Sinn Féin wins Irish election and seeks far-left coalition

Sinn Féin leader Mary Lou McDonald (above centre), the big winner of last week’s Irish general election, with IRA godfathers Gerry Adams and the late Martin McGuinness

Sinn Féin – political wing of the terrorist IRA – has emerged as largest single-party from the Irish general election, and is now trying to forge a coalition with two leftwing partners – the Greens and the ultra-left party People Before Profit (whose origins in the Socialist Workers Party). It’s not yet clear whether PBP will bring along the other far left parties with whom it formed a joint slate in last week’s elections.

Between them Sinn Féin, the Greens and the far left have 54 members in the new Irish Parliament. While 80 seats are needed for an overall majority, Sinn Féin hope that the remaining parties and independents would be so divided among themselves that this block of 54 could be the core of a new governing coalition. Yet a stable government would surely depend on an agreement with Fianna Fáil, the party that grew out of the anti-treaty IRA in the 1922-23 Irish Civil War, but which has usually distanced itself from the Provisional IRA and its political front in recent years.

Fianna Fáil’s 37 MPs (excluding the Speaker) would give a Sinn Féin domnated coalition with the Greens and far left a total of 91 seats – a comfortable working majority – but reaching agreement ought to be tricky, given that Fianna Fáil leader Micheál Martin had pledged during the election campaign not to work with Sinn Féin.

The two old establishment parties – Fianna Fáil and Fine Gael – have 72 seats between them, but an ‘old gang’ coalition of this sort might seem like a kick in the teeth for voters who clearly opted for change.

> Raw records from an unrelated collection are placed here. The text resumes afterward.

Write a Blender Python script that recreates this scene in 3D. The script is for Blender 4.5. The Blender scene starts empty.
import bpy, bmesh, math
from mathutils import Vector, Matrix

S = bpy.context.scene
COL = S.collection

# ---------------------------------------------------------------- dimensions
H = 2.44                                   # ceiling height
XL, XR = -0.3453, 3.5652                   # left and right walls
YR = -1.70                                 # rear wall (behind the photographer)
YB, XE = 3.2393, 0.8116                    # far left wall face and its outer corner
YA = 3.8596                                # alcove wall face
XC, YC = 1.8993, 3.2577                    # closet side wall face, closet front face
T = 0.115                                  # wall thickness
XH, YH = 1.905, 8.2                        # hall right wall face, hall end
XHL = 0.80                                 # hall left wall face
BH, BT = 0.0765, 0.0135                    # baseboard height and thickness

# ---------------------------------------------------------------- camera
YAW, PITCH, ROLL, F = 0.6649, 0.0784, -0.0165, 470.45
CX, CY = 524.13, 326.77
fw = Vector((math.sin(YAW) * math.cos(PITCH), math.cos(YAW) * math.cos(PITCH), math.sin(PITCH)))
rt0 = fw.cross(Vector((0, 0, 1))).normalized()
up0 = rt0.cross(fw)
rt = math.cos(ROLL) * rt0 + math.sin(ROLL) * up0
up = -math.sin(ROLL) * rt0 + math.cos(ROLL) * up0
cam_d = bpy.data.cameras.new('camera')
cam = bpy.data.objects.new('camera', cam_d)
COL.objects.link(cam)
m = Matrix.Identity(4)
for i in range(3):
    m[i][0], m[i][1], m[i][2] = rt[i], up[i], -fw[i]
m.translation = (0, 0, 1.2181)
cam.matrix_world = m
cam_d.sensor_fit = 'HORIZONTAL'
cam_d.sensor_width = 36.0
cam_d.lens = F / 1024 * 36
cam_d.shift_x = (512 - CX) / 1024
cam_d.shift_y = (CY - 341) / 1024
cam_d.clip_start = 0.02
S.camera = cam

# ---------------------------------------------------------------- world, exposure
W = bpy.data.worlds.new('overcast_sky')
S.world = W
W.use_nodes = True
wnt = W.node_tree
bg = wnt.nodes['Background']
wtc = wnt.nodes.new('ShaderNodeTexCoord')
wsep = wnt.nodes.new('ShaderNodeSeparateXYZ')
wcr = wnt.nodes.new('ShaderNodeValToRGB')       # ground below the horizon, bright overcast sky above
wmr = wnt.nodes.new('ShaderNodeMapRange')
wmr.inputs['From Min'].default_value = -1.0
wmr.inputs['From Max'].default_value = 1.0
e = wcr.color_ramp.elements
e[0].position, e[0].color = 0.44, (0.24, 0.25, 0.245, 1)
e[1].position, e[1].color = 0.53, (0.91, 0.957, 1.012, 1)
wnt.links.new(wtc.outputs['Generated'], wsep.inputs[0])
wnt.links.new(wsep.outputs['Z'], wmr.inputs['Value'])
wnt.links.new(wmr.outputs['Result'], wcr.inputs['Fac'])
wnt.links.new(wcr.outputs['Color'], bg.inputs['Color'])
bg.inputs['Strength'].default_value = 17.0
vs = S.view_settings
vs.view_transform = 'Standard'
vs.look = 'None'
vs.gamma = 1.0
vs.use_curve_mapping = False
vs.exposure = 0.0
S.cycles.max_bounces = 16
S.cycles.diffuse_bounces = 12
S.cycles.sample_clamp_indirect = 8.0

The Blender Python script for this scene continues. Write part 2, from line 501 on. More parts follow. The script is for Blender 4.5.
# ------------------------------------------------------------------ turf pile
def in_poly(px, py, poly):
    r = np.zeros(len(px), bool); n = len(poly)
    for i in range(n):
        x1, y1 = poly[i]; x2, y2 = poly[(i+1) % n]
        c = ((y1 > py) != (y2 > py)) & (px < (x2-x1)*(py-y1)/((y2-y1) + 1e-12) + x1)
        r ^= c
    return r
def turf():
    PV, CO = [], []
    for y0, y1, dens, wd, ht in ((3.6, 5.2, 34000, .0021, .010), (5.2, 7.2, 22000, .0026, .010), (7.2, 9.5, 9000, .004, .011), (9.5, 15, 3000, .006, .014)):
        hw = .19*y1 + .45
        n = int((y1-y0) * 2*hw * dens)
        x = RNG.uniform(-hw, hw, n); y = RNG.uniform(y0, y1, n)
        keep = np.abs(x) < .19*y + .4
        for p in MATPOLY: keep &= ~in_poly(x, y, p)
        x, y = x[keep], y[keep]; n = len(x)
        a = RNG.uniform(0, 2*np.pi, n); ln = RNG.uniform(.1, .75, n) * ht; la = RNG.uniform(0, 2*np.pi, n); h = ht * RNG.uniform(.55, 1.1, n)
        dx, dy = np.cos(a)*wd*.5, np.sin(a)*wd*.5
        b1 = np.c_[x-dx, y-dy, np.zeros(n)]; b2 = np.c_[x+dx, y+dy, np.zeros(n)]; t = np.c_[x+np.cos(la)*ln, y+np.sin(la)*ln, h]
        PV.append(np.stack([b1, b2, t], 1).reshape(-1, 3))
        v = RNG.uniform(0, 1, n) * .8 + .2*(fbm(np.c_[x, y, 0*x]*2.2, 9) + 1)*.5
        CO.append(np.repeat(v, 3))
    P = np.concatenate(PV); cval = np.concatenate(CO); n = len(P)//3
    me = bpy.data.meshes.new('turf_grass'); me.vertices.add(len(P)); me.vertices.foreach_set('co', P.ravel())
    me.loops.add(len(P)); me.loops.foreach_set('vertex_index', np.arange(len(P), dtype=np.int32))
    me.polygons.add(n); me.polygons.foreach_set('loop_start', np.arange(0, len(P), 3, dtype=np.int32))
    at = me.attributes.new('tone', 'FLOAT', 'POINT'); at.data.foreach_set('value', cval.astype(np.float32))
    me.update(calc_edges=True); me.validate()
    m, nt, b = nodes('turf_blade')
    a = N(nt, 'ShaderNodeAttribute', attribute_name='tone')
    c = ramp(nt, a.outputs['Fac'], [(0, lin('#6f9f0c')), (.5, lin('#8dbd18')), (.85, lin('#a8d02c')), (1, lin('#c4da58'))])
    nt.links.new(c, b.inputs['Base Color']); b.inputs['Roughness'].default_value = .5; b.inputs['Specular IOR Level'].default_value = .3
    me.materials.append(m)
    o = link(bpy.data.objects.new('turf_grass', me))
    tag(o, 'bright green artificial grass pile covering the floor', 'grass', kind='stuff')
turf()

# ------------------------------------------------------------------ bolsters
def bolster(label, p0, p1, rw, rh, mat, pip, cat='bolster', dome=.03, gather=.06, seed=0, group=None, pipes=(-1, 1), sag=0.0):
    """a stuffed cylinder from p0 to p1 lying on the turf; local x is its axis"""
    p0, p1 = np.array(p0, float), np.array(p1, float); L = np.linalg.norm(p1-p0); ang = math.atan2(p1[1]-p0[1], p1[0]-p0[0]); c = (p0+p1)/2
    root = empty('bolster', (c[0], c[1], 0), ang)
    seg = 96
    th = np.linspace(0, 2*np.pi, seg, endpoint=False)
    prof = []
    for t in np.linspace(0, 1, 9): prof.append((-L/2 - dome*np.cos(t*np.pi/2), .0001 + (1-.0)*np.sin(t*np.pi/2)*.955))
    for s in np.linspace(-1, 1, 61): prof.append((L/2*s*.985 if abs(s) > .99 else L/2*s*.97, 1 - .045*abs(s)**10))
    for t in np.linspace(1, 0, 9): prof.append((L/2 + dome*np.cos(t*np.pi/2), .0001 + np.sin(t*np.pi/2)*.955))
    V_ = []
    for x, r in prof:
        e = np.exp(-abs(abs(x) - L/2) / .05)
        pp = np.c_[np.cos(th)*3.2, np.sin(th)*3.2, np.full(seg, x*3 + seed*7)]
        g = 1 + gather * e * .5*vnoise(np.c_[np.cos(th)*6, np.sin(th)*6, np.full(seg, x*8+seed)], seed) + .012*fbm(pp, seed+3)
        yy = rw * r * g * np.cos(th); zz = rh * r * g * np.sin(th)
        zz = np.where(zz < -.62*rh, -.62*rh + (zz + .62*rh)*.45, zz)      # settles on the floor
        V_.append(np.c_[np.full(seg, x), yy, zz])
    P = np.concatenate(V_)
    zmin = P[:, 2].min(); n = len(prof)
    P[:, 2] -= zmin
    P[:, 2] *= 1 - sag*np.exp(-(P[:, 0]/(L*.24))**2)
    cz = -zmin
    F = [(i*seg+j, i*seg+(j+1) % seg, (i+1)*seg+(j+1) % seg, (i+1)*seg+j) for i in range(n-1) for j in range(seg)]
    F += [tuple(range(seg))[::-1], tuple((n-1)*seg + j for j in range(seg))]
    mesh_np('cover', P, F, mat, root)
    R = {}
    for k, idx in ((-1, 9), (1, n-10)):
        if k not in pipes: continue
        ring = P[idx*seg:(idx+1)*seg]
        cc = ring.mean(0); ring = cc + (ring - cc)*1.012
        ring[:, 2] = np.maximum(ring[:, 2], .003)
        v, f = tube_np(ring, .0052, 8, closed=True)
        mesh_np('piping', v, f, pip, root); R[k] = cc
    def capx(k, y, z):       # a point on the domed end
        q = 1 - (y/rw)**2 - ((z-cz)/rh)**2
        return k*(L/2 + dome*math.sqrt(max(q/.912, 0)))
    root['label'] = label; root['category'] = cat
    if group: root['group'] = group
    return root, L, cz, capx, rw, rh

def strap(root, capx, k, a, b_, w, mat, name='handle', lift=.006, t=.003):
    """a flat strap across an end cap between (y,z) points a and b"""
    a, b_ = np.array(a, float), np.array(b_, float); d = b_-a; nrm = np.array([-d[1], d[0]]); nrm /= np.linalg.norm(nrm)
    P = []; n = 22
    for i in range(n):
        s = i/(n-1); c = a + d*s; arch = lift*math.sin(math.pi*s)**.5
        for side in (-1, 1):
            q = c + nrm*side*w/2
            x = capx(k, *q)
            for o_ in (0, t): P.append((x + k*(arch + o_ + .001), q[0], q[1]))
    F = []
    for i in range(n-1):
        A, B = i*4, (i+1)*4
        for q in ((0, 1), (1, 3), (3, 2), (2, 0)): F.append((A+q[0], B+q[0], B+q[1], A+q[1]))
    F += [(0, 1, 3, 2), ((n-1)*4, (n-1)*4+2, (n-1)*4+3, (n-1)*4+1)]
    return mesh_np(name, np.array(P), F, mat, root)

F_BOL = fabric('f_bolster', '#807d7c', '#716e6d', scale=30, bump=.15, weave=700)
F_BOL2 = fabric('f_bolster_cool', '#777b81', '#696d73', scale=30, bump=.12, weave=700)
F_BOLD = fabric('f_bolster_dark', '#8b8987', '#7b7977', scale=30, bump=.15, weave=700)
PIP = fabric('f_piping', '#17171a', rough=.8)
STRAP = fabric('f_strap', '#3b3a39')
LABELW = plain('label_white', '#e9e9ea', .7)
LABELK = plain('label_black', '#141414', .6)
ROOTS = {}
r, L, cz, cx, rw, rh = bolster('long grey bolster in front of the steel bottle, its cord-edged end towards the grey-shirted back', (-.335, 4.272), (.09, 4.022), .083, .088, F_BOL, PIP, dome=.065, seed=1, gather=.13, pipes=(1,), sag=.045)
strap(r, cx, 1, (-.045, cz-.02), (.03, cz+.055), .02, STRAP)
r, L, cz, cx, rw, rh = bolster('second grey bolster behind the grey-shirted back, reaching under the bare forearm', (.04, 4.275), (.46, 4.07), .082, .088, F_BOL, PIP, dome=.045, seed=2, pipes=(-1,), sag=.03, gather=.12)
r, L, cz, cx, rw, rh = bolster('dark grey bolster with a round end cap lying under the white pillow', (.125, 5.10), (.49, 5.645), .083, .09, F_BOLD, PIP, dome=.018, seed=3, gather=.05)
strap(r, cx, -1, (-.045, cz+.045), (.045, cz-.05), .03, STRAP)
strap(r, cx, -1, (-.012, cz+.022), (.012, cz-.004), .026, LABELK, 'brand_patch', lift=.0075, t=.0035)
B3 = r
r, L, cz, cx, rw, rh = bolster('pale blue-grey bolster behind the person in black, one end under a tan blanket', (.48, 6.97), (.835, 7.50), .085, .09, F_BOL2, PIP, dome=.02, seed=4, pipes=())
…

Many non-Irish readers might be mystified by the failure of Fine Gael leader and outgoing prime minister Leo Varadkar, whose apparent triumph in last year’s Brexit negotiations with Boris Johnson seemed to bring the destruction of the Union, and Dublin’s dream of a ‘United Ireland’ closer than ever.

Outgoing Prime Minister Leo Varadkar (above right) seemed to have triumphed in Brexit negotiations with Boris Johnson, but has been decisively rejected by Irish voters.

Yet back home Varadkar was facing some of the same troubles that beset the former UK Prime Minister Theresa May. Ireland is no longer seen by the Irish as having benefited from an ‘economic miracle’. As in London, there is a housing crisis for young people, but again as in London most young voters have in response opted for the far left, choosing to ignore the parallel crises caused by mass immigration that has made Dublin unrecognisable in recent years.

Sinn Féin, which once played an ambiguous role, posing to European leftists as a socialist revolutionary movement, while presenting itself to the Irish diaspora in the USA as a traditional nationalist party sharing their social conservatism, has now reinvented itself inambiguously as a socially liberal party, ticking all the correct trendy boxes, though still unapologetic – indeed proud – of the IRA’s bloody record of murder and mayhem.

As with many such populist insurgencies, government might prove a trickier business than rhetorical opposition, and we have yet to see precisely how the new coalition will stack up a governing majority.